A chegada de Rafael Correa à Presidência do Equador abre uma fresta nova neste calcinado ano de 2006, tão bloqueado de dilemas sobre o futuro do Continente. E o faz, fechado o pano desse dezembro, ao mesmo tempo em que a retumbante reeleição de Chávez pareceria ter ressaltado o cenário das leituras ao que sejam a polaridade contra o statu quo e o conformismo com a hegemonia americana. Venha ela de Bush ou da realpolitik, que já demonstram os democratas sem acenos a grandes mudanças e, especialmente, quanto ao seu modelo econômico. Esta inércia empurra para a área conservadora do continente a Colômbia ou o bom comportamento da concertação do Chile, somado à vitória milimétrica de Calderón no México.
Em termos de uma prospectiva mudancista, a alternativa ao Chavismo é a desse Brasil de Lula, da força do segundo mandato; do avanço marcado de uma redistribuição de renda fora dos facilitários populistas, e diante de uma nova e criativa política de parceria público-privada de que são marca os novos investimentos em energia hidrelétrica no país. Chávez pretende reforçar o seu baralho trazendo à cornucópia dos auxílios externos a fragilidade ainda da Bolívia, a que se somaria a do Equador.
A vitória de Correa na penúltima hora, frente ao espectro do sucesso do contendor, livrou o país do pior vaticínio de destruição de um Estado nacional, a garantir sua própria órbita de decisões, no esforço de relance do desenvolvimento na América Latina. Escapou-se no governo de Noboa, o mais rico dos multimilionários no Equador, expressão do sucesso da experiência bananeira, embalado na dolarização expressa de sua economia, e da concentração da riqueza.
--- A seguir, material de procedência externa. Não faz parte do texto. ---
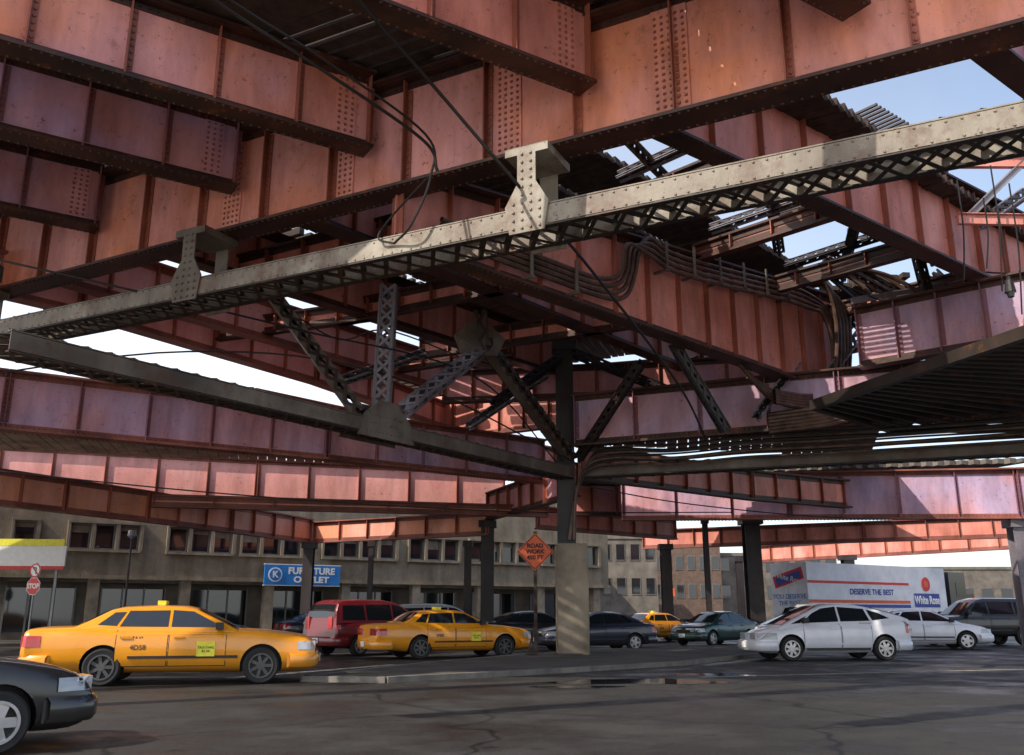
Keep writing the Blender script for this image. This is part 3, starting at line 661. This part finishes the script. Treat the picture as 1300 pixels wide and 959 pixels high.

Repete-se, com Correa, a situação de Morales na Bolívia, a viver a mesma fratura nacional, chegado ao extremo na privatização do seu petróleo, no quadro do regime neoliberal da última trintena. A contradição atingiria a validade do poder nacional, na mesma medida em que o novo Presidente pergunta se a Bolívia verdadeira, hoje, não se reduz à etnia índia, em luta final para a sua sobrevivência. E até onde é o povo Aymará que responde ao que deveria ser a nação boliviana rompida nas idas e vindas do modelo econômico, por inteiro afastado da extensão da sua riqueza ao próprio país?
Rafael Correa parte de uma crise análoga no continente. Muda, sim, mas o quer fazer com realismo e não há, por enquanto, que romper com a dolarização que herdou. A semelhança, nesse aspecto, vai muito mais a Lula do que a Chávez. É realpolitik, da estabilidade internacional, garantida pelo nosso presidente, que é o ponto de arranque do equatoriano.
É notória, até hoje, a distância entre o Brasil e o país mais a Oeste de suas fronteiras na América Latina. Mas o parentesco começa agora na partida pela busca de alternativas, seu tempo de maturação, sua urgência dos confrontos, só possível às economias de aparelhos sumários de controle público e de extrema dependência da fortuna mineral, como neste momento, a do petróleo venezuelano.
Até quando, no balanço frágil do mercado de qualquer commodity, o Chavismo vive o que pode a primavera da conjuntura: o que repete é um déjà-vu melancólico dos distributivismos populistas. Morales veio-lhe ao abrigo deste climatério das exportações de Caracas. Correa sabe que não se derruba, do dia para a noite, o regime que chegou à sua contradição emblemática - senão grotesca - com a candidatura Noboa. O futuro Equador sabe por onde começam as suas verdadeiras ambições de futuro - fora da pressa e do arrufo bolivariano.